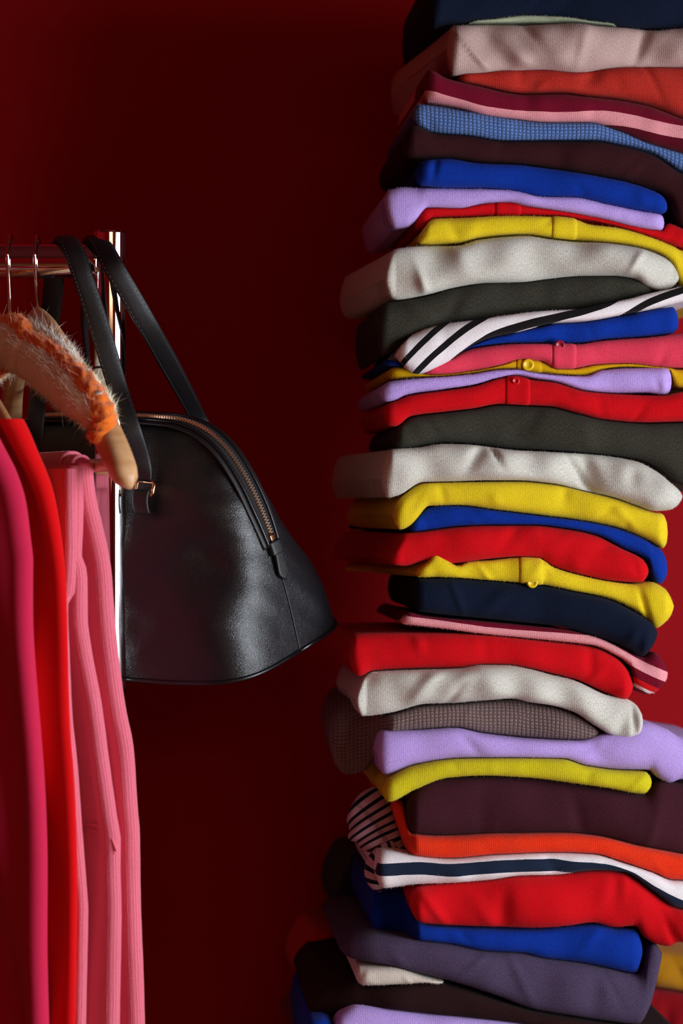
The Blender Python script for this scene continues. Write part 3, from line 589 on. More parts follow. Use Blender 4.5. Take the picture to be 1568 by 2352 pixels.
# bunched striped sleeve of the white shirt
def sleeve():
    path = catmull([P(925,1975,2.47), P(905,1945,2.47), P(880,1905,2.475), P(855,1872,2.48), P(835,1850,2.485), P(822,1838,2.49)], 40)
    V = []; st = []; n = 40; m = 40; UV = []
    nn = Vector((0, -1, 0)); acc = 0
    rad = pchip([0, .25, .55, .85, 1], [0.018, 0.026, 0.030, 0.024, 0.004])
    nz = Noise(5, 6, (60, 200), (1, 4))
    for i, p in enumerate(path):
        t = (path[min(i+1, m-1)]-path[max(i-1, 0)]).normalized(); n1 = (nn-t*nn.dot(t)).normalized(); w = t.cross(n1)
        if i: acc += (p-path[i-1]).length
        r = float(rad(i/(m-1)))
        for k in range(n):
            a = 2*math.pi*k/n; rr = r*(1+0.10*math.sin(2*a+acc*90)+0.07*math.sin(acc*300+a))
            V.append(p+n1*rr*math.cos(a)*0.8+w*rr*math.sin(a)); UV.append((a*r, acc))
            st.append((acc+0.004*math.sin(a*1.0+0.5))/0.0080)
    o = mesh_obj('sleeve', V, grid_faces(m, n)+[tuple(range(n))[::-1], tuple((m-1)*n+k for k in range(n))],
                 fabric(WHITE, 'jersey', 0.03, 0.15, [(-200,(205,170,178)),(60,(26,28,44))], 'slv', True), uv=UV, attrs={'stripe': st})
    fix_normals(o); adopt(o, s35.o); o['label'] = 'bunched sleeve with thin navy stripes'
    # lower part of the sleeve, hanging in front of the left end
    path = catmull([P(905,1940,2.455), P(880,1962,2.452), P(866,1990,2.45), P(868,2020,2.45), P(880,2040,2.452)], 30); V = []; st = []; UV = []; acc = 0; m = 30
    for i, p in enumerate(path):
        t = (path[min(i+1, m-1)]-path[max(i-1, 0)]).normalized(); n1 = (nn-t*nn.dot(t)).normalized(); w = t.cross(n1)
        if i: acc += (p-path[i-1]).length
        r = 0.012*math.sin(math.pi*(0.12+0.80*i/(m-1)))**0.5
        for k in range(n):
            a = 2*math.pi*k/n; rr = r*(1+0.12*math.sin(2*a+acc*120))
            V.append(p+n1*rr*math.cos(a)+w*rr*math.sin(a)); UV.append((a*r, acc)); st.append((acc+0.004*math.sin(a))/0.0090)
    o = mesh_obj('cuff', V, grid_faces(m, n)+[tuple(range(n))[::-1], tuple((m-1)*n+k for k in range(n))], _fab['slv'], uv=UV, attrs={'stripe': st})
    fix_normals(o); adopt(o, s35.o)
sleeve()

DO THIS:
Except for the pictures, give all the material above again verbatim.

ANSWER TO THIS PROBLEM:
The Blender Python script for this scene continues. Write part 3, from line 589 on. More parts follow. Use Blender 4.5. Take the picture to be 1568 by 2352 pixels.
# bunched striped sleeve of the white shirt
def sleeve():
    path = catmull([P(925,1975,2.47), P(905,1945,2.47), P(880,1905,2.475), P(855,1872,2.48), P(835,1850,2.485), P(822,1838,2.49)], 40)
    V = []; st = []; n = 40; m = 40; UV = []
    nn = Vector((0, -1, 0)); acc = 0
    rad = pchip([0, .25, .55, .85, 1], [0.018, 0.026, 0.030, 0.024, 0.004])
    nz = Noise(5, 6, (60, 200), (1, 4))
    for i, p in enumerate(path):
        t = (path[min(i+1, m-1)]-path[max(i-1, 0)]).normalized(); n1 = (nn-t*nn.dot(t)).normalized(); w = t.cross(n1)
        if i: acc += (p-path[i-1]).length
        r = float(rad(i/(m-1)))
        for k in range(n):
            a = 2*math.pi*k/n; rr = r*(1+0.10*math.sin(2*a+acc*90)+0.07*math.sin(acc*300+a))
            V.append(p+n1*rr*math.cos(a)*0.8+w*rr*math.sin(a)); UV.append((a*r, acc))
            st.append((acc+0.004*math.sin(a*1.0+0.5))/0.0080)
    o = mesh_obj('sleeve', V, grid_faces(m, n)+[tuple(range(n))[::-1], tuple((m-1)*n+k for k in range(n))],
                 fabric(WHITE, 'jersey', 0.03, 0.15, [(-200,(205,170,178)),(60,(26,28,44))], 'slv', True), uv=UV, attrs={'stripe': st})
    fix_normals(o); adopt(o, s35.o); o['label'] = 'bunched sleeve with thin navy stripes'
    # lower part of the sleeve, hanging in front of the left end
    path = catmull([P(905,1940,2.455), P(880,1962,2.452), P(866,1990,2.45), P(868,2020,2.45), P(880,2040,2.452)], 30); V = []; st = []; UV = []; acc = 0; m = 30
    for i, p in enumerate(path):
        t = (path[min(i+1, m-1)]-path[max(i-1, 0)]).normalized(); n1 = (nn-t*nn.dot(t)).normalized(); w = t.cross(n1)
        if i: acc += (p-path[i-1]).length
        r = 0.012*math.sin(math.pi*(0.12+0.80*i/(m-1)))**0.5
        for k in range(n):
            a = 2*math.pi*k/n; rr = r*(1+0.12*math.sin(2*a+acc*120))
            V.append(p+n1*rr*math.cos(a)+w*rr*math.sin(a)); UV.append((a*r, acc)); st.append((acc+0.004*math.sin(a))/0.0090)
    o = mesh_obj('cuff', V, grid_faces(m, n)+[tuple(range(n))[::-1], tuple((m-1)*n+k for k in range(n))], _fab['slv'], uv=UV, attrs={'stripe': st})
    fix_normals(o); adopt(o, s35.o)
sleeve()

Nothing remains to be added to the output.